PICKERS are desperately needed to go out into the Cambridgeshire countryside and help bring in the elderflower harvest.

Unseasonably cold weather has delayed the start of the season, reducing it from six weeks to just four, so the frothy white blossoms need picking even more quickly than usual.

Keith Challen, farm manager for Belvoir Fruit Farms, which launched the appeal, said: “Because of the cold, wet spring the elders are about a month behind their expected development.

“This means the six-week harvest will start later than usual, probably in mid-June and will only last for a short four-week period giving us less time to bring in the blossoms.”

Pev Manners, managing director of Belvoir, said: “Helping with the elderflower harvest is a wonderful opportunity to take part in an historic tradition. People return to the farm year after year to meet new friends, see old ones and enjoy being in touch with nature.

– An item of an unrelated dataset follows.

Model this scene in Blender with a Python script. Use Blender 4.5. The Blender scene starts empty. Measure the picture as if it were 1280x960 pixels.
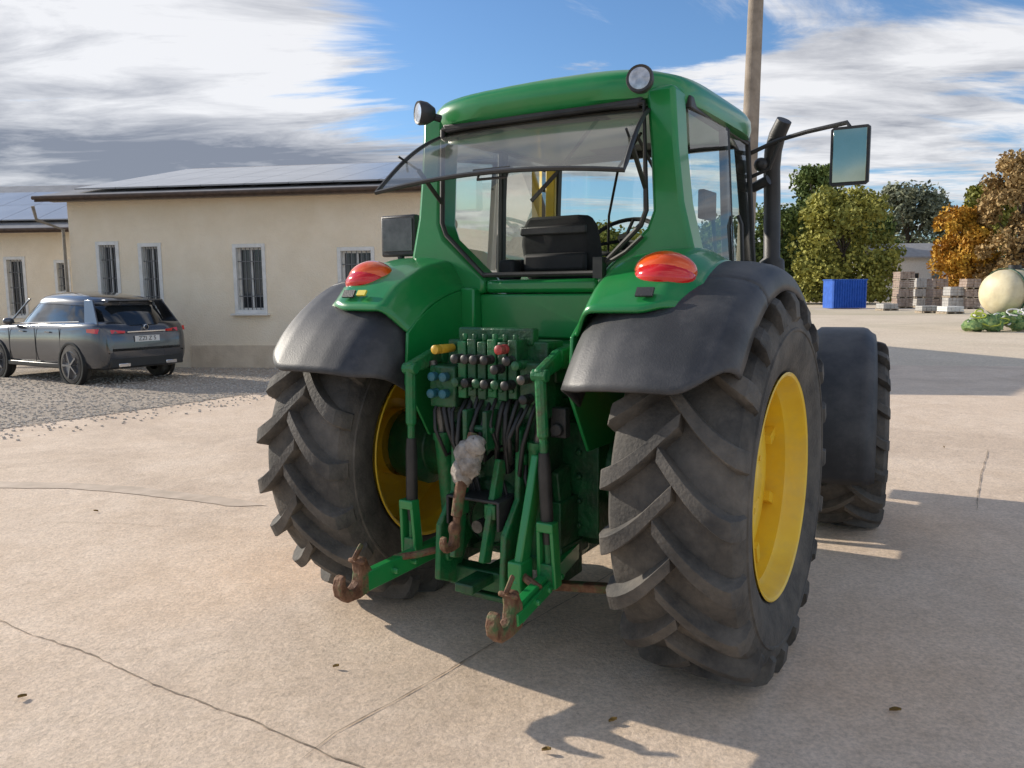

“This year we really do need as many people as possible to help pick. Although they are welcome to help harvest our 70 acres of organic elderflowers, the elder itself occurs naturally in hedgerows all over the area and it is the blossoms from these plants that we are particularly keen to gather in.”

Belvoir offers pickers £2 cash per kilo and an experienced picker can harvest up to 45 kilos of elderflowers a day. Belvoir can only accept flowers at their freshest best and so the blossoms have to have been picked that day and should not have any stalks.

Collections are held at Sacrewell Farm Centre, off the A47 near Peterborough, from 3.30–5pm.